* Begin *
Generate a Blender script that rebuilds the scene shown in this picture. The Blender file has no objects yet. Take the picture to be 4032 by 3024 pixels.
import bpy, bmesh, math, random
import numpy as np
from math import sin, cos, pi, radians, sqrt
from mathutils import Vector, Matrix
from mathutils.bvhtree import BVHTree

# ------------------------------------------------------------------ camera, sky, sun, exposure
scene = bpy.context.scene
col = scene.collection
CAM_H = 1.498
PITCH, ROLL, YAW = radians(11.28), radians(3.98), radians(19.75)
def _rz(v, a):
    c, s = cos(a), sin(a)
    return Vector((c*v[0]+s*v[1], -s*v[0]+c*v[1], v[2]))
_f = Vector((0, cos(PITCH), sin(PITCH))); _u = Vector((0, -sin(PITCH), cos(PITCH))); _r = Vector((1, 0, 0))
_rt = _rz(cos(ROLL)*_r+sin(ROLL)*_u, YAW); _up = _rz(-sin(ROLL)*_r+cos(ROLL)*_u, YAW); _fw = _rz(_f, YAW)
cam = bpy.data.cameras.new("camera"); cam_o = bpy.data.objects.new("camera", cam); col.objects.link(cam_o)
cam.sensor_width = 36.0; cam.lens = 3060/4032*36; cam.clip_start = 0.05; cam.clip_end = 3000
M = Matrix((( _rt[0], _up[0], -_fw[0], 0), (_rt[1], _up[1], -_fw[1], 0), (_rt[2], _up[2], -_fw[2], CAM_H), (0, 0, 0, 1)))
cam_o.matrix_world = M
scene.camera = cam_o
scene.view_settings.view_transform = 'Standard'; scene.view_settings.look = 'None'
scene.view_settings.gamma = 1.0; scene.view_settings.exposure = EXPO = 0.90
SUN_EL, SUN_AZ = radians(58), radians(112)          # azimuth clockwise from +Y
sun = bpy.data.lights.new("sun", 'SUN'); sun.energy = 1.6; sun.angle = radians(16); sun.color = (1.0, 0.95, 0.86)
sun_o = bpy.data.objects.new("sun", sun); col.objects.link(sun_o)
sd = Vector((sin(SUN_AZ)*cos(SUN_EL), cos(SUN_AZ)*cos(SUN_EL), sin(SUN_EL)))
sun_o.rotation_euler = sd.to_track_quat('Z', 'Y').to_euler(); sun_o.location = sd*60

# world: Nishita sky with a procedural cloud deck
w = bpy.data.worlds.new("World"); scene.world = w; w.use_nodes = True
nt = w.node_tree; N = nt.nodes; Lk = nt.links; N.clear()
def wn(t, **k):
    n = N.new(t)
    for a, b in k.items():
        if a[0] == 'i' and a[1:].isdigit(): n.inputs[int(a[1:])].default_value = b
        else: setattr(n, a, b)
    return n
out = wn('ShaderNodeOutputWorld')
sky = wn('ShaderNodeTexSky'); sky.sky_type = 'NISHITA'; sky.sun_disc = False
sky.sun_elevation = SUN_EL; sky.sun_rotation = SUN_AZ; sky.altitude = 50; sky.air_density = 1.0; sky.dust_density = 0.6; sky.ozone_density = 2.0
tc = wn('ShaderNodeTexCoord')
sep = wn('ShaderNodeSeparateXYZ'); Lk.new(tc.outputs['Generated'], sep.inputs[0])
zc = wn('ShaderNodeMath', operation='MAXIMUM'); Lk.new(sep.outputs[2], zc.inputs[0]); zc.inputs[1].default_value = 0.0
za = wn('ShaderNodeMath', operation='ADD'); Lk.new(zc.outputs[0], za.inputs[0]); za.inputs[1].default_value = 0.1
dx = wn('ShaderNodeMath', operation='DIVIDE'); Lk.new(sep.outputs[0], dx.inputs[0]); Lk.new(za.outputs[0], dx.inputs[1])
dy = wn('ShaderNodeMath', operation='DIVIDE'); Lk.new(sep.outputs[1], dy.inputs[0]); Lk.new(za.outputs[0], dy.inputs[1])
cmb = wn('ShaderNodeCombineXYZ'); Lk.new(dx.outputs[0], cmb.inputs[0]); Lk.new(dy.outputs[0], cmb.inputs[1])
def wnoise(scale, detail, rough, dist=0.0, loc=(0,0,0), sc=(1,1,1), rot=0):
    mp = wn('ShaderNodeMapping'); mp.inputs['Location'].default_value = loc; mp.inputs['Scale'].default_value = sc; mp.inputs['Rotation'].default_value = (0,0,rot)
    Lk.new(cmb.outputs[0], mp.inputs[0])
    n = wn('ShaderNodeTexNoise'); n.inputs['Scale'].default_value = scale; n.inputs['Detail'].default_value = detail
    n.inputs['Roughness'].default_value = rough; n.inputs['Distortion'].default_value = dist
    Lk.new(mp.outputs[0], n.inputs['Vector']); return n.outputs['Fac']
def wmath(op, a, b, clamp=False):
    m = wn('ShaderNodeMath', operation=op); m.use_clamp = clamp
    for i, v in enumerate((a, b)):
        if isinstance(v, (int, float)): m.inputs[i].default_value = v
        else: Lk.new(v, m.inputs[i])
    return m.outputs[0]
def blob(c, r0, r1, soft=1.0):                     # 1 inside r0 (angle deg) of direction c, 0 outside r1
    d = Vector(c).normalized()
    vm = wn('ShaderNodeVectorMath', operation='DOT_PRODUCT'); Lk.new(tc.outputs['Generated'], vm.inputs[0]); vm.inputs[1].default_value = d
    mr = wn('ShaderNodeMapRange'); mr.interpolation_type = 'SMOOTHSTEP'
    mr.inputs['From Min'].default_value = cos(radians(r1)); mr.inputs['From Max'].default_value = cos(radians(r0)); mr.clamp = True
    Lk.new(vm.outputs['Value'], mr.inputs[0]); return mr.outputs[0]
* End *
* Begin *
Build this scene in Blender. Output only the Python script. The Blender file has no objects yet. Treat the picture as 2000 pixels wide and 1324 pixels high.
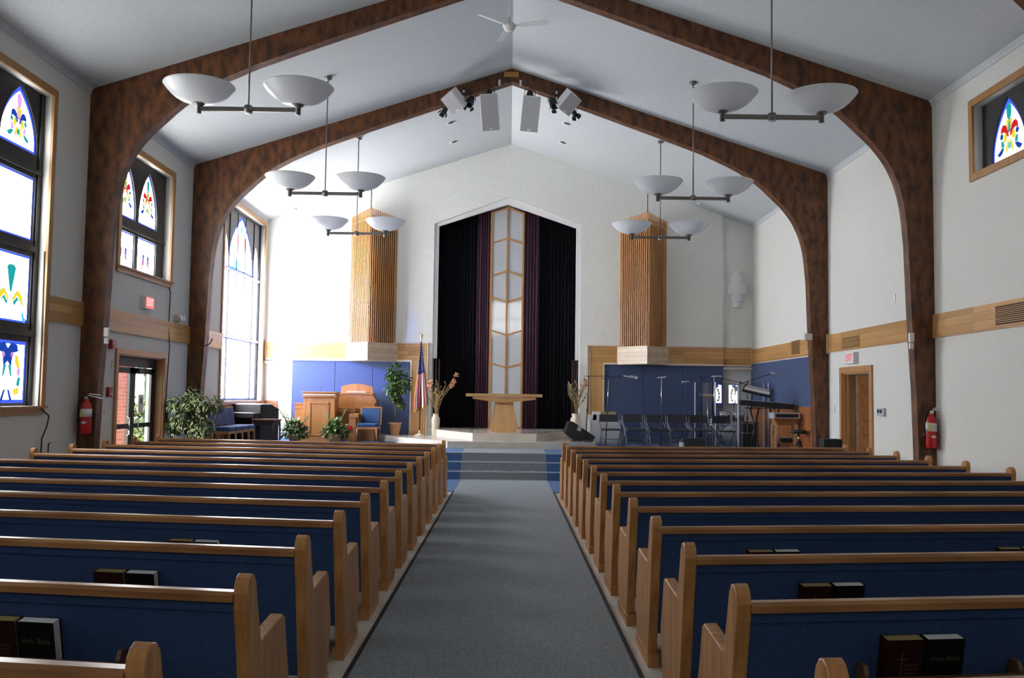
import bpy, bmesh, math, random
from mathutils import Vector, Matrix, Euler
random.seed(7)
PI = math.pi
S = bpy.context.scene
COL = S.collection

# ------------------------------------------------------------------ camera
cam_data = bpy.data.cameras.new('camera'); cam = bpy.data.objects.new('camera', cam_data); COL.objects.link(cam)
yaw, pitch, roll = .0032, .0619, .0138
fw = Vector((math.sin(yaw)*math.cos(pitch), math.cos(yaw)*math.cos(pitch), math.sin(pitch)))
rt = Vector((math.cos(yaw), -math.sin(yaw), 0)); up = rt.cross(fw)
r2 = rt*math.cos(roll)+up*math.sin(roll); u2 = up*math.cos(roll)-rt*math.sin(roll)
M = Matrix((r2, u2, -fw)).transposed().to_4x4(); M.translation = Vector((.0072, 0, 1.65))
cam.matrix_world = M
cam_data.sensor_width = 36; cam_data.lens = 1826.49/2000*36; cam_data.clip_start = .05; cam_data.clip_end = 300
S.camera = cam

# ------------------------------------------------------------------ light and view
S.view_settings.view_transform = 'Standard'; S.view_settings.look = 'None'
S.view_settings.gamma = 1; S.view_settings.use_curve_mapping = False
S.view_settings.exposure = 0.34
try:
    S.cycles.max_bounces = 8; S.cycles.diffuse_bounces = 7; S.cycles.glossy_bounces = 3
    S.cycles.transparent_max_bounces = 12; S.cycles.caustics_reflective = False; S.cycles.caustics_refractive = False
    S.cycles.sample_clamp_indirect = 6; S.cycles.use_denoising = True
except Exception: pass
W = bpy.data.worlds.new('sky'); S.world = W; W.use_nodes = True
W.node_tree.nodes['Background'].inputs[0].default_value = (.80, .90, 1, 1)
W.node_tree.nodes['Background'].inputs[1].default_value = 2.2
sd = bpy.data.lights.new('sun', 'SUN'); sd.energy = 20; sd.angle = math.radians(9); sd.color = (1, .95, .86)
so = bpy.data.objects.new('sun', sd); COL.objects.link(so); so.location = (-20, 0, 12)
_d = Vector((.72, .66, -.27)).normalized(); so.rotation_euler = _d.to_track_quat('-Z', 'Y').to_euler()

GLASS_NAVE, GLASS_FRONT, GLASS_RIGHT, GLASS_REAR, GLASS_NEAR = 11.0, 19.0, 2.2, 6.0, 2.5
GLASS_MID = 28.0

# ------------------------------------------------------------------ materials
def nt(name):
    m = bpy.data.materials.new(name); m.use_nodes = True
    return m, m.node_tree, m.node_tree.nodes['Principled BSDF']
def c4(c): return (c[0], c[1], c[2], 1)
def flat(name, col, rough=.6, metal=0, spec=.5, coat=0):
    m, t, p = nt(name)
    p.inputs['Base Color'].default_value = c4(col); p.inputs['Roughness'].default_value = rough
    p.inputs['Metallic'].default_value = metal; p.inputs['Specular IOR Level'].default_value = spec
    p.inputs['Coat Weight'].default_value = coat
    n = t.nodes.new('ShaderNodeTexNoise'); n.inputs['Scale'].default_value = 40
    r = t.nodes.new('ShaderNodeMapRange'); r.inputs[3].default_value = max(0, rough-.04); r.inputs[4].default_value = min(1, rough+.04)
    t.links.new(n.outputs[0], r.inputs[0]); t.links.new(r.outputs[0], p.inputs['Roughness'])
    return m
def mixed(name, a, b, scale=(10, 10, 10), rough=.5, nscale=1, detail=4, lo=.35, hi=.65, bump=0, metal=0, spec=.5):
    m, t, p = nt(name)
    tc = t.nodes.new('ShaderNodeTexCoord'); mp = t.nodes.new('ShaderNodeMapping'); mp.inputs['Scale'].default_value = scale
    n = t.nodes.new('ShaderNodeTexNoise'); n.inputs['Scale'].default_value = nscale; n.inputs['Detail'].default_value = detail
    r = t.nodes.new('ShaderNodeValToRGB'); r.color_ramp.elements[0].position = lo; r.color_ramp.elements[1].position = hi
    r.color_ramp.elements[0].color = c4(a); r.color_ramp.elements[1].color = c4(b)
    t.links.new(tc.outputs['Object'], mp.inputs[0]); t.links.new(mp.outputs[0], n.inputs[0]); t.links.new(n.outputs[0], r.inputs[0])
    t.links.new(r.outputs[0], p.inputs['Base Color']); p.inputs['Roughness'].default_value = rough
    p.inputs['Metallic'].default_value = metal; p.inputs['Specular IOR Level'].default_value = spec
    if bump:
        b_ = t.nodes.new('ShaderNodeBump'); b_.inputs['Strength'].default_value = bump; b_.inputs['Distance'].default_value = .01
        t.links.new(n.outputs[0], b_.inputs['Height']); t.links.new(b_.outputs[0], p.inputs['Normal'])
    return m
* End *
* Begin *
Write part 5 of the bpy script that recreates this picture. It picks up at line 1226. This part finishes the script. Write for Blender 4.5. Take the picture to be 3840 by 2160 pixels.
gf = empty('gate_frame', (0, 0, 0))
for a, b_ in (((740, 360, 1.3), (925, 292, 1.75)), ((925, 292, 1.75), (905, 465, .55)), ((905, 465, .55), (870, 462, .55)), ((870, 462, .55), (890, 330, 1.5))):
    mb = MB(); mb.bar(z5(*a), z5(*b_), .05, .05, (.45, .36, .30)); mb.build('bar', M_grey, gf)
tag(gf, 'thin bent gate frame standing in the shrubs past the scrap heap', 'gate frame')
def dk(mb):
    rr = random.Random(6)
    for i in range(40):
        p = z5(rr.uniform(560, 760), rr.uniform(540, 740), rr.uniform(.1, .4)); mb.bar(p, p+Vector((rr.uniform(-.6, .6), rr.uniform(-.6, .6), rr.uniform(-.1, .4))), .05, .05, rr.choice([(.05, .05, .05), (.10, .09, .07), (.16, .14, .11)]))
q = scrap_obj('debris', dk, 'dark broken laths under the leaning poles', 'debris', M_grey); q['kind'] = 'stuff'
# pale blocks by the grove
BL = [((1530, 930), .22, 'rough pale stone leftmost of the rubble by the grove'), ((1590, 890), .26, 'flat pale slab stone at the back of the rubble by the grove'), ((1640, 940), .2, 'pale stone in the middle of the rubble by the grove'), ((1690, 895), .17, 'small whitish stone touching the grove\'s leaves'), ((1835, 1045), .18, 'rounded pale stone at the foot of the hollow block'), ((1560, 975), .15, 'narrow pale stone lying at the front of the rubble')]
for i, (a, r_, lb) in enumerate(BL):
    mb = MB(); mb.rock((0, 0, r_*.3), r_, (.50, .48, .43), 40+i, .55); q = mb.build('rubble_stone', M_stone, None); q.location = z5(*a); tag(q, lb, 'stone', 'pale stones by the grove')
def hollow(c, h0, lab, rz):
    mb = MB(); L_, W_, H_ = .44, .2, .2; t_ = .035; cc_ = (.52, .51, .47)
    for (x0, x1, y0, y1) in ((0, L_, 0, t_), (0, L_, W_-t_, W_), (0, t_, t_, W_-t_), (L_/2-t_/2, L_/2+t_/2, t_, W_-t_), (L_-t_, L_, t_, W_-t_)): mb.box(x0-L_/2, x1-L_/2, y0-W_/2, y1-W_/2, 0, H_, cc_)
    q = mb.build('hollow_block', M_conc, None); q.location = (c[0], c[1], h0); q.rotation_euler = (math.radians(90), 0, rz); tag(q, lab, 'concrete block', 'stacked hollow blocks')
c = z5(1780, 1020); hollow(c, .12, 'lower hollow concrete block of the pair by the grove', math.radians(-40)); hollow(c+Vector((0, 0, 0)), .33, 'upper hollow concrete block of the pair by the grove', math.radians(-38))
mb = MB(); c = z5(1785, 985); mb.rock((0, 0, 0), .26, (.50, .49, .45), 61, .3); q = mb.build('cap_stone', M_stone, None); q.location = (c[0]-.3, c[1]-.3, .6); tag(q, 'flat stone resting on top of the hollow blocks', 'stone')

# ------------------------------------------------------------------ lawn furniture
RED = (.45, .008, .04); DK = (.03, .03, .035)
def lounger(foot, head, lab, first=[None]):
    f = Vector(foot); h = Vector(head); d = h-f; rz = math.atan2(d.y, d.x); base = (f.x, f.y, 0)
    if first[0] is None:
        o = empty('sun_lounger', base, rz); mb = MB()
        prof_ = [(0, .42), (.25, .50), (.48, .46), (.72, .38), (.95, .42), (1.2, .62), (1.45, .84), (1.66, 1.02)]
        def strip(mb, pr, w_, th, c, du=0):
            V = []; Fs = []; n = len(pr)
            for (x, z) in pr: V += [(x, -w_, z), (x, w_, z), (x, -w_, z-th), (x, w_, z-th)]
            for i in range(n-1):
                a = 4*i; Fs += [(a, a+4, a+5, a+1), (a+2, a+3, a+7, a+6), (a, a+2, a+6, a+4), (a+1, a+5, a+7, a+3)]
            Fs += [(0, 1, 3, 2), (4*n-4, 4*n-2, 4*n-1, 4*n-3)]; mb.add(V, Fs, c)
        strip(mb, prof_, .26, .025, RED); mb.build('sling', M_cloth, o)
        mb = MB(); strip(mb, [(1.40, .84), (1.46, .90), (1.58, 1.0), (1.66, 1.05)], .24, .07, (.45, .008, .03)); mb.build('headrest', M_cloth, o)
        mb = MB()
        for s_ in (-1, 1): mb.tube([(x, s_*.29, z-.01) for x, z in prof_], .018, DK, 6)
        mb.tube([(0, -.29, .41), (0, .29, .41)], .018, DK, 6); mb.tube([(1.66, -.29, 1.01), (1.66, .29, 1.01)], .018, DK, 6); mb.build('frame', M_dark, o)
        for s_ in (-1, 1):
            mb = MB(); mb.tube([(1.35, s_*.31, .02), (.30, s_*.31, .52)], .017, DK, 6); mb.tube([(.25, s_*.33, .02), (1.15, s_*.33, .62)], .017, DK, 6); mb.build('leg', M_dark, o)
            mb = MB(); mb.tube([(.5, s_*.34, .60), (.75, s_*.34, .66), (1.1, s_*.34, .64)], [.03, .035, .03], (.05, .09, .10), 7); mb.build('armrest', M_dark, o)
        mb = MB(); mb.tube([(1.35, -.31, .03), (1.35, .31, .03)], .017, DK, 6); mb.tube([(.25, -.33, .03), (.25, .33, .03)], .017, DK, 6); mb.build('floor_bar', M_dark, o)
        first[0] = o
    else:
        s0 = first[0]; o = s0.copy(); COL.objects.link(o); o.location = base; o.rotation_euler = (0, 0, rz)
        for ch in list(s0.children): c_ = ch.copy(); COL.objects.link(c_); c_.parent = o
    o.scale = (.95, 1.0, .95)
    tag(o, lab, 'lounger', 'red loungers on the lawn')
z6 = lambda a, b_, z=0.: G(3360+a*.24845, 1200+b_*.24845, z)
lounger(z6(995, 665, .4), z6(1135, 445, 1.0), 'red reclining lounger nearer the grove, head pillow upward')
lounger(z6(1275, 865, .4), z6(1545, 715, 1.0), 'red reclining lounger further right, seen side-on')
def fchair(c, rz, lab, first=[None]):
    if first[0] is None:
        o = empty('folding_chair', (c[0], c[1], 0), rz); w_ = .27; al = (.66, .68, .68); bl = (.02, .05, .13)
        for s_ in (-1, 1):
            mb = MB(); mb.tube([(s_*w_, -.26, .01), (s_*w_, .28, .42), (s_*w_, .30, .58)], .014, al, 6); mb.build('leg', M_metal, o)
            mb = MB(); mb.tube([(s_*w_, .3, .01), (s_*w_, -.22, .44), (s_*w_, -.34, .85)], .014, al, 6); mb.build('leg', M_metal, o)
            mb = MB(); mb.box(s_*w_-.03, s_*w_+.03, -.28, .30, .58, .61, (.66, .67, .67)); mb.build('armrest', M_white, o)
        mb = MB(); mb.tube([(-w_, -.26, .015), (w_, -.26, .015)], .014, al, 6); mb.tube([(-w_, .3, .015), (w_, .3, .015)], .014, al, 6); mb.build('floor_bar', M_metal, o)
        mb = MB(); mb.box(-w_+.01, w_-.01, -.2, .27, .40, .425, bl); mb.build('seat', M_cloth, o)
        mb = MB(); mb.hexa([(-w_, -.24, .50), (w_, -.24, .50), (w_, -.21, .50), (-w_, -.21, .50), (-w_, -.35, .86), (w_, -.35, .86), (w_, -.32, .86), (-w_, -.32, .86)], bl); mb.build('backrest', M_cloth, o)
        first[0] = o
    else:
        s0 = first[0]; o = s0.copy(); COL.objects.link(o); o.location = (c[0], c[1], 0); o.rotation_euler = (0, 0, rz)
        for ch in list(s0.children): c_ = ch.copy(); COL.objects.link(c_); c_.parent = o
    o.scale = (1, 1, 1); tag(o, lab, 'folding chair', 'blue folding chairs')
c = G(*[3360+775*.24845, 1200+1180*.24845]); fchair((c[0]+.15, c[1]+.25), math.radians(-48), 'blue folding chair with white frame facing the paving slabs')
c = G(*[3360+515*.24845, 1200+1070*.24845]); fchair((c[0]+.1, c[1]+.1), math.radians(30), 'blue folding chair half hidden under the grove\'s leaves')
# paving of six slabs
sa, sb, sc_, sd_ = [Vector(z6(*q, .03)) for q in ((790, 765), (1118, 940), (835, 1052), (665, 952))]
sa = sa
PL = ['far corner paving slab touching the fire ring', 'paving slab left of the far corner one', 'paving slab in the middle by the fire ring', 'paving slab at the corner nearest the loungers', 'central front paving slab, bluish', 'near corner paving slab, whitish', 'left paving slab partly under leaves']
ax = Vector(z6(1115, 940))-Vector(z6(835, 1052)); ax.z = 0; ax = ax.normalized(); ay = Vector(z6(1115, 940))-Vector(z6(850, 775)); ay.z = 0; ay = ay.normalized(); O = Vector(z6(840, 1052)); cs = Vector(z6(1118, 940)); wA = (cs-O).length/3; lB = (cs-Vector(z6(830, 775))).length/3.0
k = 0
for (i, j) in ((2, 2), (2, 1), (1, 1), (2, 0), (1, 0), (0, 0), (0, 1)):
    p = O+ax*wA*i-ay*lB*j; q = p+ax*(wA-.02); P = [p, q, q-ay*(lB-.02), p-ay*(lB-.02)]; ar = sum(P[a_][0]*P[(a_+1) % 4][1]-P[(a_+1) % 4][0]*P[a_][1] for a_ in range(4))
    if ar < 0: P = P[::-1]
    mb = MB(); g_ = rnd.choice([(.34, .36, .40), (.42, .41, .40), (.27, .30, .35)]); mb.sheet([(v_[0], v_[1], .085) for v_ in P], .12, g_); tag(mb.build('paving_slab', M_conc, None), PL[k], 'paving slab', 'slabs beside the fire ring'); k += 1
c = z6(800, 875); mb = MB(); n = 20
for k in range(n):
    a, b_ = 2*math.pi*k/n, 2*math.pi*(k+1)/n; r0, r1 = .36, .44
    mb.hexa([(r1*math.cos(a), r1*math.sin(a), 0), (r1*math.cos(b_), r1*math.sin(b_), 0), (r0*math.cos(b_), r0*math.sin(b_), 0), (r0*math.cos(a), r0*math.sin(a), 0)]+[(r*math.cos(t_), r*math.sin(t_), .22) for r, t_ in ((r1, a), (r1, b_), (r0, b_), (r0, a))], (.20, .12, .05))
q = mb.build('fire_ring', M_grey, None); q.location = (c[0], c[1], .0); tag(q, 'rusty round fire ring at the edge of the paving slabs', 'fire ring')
* End *
• **YOUR TASK**:
Return exactly, and only, the lines from the one containing "Generate a Blender" down to the one containing "from mathutils.bvhtree import BVHTree", with both of those lines included.

• **RESULT BELOW**:
Generate a Blender script that rebuilds the scene shown in this picture. The Blender file has no objects yet. Take the picture to be 4032 by 3024 pixels.
import bpy, bmesh, math, random
import numpy as np
from math import sin, cos, pi, radians, sqrt
from mathutils import Vector, Matrix
from mathutils.bvhtree import BVHTree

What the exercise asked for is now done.